• _Task to carry out_:
Give back exactly the lines from the start of the listing to the line containing "tag(link('wood', mesh_np('wood', *merge(parts), wood_m)), 'dark", inclusive, and nothing beyond them.

• _Data segment_:
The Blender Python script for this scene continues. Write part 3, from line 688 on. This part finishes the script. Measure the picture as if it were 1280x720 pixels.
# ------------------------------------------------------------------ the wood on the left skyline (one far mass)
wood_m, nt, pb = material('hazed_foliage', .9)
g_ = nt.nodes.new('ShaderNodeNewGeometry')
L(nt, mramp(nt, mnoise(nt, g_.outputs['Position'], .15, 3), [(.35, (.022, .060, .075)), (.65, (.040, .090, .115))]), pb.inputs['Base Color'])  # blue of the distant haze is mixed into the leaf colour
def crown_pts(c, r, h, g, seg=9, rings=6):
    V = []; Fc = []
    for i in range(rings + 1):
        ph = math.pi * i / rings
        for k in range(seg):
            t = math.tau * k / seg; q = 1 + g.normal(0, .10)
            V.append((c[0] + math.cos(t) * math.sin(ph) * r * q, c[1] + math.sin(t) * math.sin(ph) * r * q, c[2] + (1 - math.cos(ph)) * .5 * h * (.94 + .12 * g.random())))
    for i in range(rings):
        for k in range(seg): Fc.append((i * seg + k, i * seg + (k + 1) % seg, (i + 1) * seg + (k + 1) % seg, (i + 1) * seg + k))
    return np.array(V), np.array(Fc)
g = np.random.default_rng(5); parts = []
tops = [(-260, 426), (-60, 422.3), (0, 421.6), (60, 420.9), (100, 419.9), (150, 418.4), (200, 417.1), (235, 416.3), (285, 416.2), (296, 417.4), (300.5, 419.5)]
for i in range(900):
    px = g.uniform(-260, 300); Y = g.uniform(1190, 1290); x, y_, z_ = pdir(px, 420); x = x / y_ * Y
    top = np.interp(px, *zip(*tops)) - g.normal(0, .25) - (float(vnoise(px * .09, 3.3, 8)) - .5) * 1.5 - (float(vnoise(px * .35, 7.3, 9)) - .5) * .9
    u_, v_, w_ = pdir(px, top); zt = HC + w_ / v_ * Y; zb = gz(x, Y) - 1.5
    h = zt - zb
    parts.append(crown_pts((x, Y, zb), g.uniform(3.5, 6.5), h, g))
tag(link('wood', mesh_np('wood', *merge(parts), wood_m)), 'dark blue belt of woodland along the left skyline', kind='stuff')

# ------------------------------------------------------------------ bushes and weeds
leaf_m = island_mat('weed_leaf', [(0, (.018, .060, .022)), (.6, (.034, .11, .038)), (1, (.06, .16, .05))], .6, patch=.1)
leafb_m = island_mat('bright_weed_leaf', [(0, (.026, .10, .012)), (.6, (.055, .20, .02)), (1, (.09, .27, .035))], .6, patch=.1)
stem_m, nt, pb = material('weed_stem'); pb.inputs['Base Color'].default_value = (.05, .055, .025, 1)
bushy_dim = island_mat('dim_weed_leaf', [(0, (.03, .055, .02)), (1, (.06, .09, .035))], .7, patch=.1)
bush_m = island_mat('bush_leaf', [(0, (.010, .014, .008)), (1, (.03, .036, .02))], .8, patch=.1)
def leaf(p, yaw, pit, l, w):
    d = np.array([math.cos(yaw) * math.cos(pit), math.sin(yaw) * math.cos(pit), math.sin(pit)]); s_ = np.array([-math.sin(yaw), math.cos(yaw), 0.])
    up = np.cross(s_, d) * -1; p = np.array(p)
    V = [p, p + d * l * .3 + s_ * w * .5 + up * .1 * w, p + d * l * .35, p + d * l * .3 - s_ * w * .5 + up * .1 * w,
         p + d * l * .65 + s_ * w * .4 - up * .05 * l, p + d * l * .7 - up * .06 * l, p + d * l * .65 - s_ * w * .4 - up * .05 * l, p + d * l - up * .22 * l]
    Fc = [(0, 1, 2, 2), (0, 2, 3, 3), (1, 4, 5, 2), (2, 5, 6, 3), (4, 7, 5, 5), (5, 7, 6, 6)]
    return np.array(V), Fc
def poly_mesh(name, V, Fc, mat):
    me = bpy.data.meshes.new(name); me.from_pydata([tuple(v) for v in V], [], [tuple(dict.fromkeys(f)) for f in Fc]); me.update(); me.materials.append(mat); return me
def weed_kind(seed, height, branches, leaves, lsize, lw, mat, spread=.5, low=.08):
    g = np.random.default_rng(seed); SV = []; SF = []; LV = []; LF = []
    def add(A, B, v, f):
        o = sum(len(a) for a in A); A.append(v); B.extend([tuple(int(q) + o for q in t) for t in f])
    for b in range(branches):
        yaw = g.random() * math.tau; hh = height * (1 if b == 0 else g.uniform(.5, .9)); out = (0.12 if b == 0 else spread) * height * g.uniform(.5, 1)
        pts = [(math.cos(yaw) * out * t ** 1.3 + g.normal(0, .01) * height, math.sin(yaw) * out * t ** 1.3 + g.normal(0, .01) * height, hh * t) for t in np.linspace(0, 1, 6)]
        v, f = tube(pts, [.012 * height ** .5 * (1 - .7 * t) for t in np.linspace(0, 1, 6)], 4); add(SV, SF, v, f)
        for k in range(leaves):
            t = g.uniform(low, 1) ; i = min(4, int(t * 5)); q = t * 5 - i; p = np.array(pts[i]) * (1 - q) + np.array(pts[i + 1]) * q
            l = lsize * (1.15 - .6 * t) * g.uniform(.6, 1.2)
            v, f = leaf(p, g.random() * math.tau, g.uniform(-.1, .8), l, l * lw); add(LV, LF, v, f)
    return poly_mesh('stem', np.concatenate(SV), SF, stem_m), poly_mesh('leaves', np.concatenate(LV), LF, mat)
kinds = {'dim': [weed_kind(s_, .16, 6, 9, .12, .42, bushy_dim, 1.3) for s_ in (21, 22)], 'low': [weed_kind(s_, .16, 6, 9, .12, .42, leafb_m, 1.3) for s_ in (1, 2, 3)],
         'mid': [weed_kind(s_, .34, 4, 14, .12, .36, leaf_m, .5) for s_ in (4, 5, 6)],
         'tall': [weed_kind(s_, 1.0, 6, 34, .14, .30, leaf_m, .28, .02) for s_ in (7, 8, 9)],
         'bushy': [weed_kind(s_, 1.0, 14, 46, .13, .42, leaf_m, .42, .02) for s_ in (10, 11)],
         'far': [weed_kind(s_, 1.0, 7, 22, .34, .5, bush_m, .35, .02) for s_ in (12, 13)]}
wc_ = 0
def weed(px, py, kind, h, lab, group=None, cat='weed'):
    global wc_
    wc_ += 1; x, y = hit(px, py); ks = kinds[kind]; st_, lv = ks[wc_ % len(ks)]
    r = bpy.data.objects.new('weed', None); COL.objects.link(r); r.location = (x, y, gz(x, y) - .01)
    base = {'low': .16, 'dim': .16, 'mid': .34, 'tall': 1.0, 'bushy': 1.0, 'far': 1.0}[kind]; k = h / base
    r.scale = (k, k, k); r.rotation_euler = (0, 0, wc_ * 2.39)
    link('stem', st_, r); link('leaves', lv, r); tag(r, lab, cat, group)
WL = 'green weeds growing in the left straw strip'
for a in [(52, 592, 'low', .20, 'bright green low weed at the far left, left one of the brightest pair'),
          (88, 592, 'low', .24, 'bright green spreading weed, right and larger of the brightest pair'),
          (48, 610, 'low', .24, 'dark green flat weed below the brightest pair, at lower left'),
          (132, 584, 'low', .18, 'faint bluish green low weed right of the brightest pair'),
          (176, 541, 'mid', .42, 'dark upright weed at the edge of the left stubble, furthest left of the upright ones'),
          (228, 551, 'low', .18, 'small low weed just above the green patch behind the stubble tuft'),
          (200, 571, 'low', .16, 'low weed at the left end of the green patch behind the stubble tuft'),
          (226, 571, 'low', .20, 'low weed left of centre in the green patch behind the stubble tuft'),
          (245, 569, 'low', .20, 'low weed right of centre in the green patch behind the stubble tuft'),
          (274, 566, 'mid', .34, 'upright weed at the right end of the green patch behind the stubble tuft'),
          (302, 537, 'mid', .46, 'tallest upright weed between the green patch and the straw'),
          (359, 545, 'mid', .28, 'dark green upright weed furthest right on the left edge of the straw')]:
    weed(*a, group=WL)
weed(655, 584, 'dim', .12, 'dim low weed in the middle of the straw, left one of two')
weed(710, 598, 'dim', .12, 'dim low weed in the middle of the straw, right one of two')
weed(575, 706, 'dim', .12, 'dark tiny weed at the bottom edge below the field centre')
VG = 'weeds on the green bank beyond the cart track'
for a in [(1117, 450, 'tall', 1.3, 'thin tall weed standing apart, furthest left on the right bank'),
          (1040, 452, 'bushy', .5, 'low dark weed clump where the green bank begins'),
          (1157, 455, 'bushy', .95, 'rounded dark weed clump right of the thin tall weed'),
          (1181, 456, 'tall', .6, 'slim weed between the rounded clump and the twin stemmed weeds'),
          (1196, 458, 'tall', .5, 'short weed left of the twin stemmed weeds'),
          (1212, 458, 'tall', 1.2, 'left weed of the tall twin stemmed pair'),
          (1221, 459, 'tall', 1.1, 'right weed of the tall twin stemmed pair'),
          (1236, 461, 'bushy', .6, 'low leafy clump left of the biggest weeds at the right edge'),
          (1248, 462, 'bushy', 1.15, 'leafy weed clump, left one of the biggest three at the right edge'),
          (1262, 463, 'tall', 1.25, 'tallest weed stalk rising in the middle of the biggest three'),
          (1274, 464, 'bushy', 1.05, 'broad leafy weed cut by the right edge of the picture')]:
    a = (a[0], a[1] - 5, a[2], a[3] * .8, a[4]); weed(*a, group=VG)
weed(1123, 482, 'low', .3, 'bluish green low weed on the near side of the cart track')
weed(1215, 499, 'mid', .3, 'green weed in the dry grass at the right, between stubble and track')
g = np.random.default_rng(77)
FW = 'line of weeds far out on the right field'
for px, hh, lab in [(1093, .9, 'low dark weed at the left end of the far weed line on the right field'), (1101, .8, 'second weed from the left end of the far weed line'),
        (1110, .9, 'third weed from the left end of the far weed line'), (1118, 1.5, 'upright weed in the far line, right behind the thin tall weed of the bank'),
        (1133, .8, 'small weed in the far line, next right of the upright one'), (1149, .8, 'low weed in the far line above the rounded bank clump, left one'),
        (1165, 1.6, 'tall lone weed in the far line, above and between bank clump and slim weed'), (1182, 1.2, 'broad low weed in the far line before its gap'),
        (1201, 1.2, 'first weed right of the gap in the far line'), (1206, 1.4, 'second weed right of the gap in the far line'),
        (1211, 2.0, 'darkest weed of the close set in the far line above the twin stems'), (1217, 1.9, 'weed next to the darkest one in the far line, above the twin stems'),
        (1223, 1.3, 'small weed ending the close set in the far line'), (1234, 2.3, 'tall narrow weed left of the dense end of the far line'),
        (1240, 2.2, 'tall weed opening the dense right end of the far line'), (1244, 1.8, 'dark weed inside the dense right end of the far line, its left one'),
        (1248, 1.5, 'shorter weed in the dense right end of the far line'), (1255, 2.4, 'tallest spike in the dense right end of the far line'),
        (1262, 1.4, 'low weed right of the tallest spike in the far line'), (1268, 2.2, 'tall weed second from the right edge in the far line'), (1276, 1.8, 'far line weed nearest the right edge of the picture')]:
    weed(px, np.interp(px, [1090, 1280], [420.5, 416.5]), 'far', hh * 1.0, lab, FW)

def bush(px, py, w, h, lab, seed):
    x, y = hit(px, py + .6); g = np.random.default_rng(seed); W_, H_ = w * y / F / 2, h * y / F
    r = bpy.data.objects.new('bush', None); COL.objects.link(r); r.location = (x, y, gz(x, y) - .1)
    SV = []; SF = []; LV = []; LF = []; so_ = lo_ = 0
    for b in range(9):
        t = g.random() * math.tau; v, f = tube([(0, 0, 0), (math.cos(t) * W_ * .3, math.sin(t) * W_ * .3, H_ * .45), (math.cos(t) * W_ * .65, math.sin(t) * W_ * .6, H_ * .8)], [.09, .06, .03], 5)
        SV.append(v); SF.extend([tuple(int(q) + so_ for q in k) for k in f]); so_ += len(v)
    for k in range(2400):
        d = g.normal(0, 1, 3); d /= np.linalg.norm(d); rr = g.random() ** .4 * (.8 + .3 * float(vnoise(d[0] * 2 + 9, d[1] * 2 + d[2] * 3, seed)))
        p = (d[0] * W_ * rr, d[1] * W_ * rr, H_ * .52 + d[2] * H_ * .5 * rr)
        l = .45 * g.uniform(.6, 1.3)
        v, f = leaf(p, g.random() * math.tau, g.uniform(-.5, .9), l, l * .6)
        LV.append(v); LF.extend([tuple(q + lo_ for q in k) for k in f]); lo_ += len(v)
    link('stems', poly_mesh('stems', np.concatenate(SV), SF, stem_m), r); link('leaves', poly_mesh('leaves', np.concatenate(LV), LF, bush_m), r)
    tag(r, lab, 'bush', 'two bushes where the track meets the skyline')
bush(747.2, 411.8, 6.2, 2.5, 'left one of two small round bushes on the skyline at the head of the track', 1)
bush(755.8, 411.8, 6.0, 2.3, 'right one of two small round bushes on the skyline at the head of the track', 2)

• _Full solution_:
The Blender Python script for this scene continues. Write part 3, from line 688 on. This part finishes the script. Measure the picture as if it were 1280x720 pixels.
# ------------------------------------------------------------------ the wood on the left skyline (one far mass)
wood_m, nt, pb = material('hazed_foliage', .9)
g_ = nt.nodes.new('ShaderNodeNewGeometry')
L(nt, mramp(nt, mnoise(nt, g_.outputs['Position'], .15, 3), [(.35, (.022, .060, .075)), (.65, (.040, .090, .115))]), pb.inputs['Base Color'])  # blue of the distant haze is mixed into the leaf colour
def crown_pts(c, r, h, g, seg=9, rings=6):
    V = []; Fc = []
    for i in range(rings + 1):
        ph = math.pi * i / rings
        for k in range(seg):
            t = math.tau * k / seg; q = 1 + g.normal(0, .10)
            V.append((c[0] + math.cos(t) * math.sin(ph) * r * q, c[1] + math.sin(t) * math.sin(ph) * r * q, c[2] + (1 - math.cos(ph)) * .5 * h * (.94 + .12 * g.random())))
    for i in range(rings):
        for k in range(seg): Fc.append((i * seg + k, i * seg + (k + 1) % seg, (i + 1) * seg + (k + 1) % seg, (i + 1) * seg + k))
    return np.array(V), np.array(Fc)
g = np.random.default_rng(5); parts = []
tops = [(-260, 426), (-60, 422.3), (0, 421.6), (60, 420.9), (100, 419.9), (150, 418.4), (200, 417.1), (235, 416.3), (285, 416.2), (296, 417.4), (300.5, 419.5)]
for i in range(900):
    px = g.uniform(-260, 300); Y = g.uniform(1190, 1290); x, y_, z_ = pdir(px, 420); x = x / y_ * Y
    top = np.interp(px, *zip(*tops)) - g.normal(0, .25) - (float(vnoise(px * .09, 3.3, 8)) - .5) * 1.5 - (float(vnoise(px * .35, 7.3, 9)) - .5) * .9
    u_, v_, w_ = pdir(px, top); zt = HC + w_ / v_ * Y; zb = gz(x, Y) - 1.5
    h = zt - zb
    parts.append(crown_pts((x, Y, zb), g.uniform(3.5, 6.5), h, g))
tag(link('wood', mesh_np('wood', *merge(parts), wood_m)), 'dark blue belt of woodland along the left skyline', kind='stuff')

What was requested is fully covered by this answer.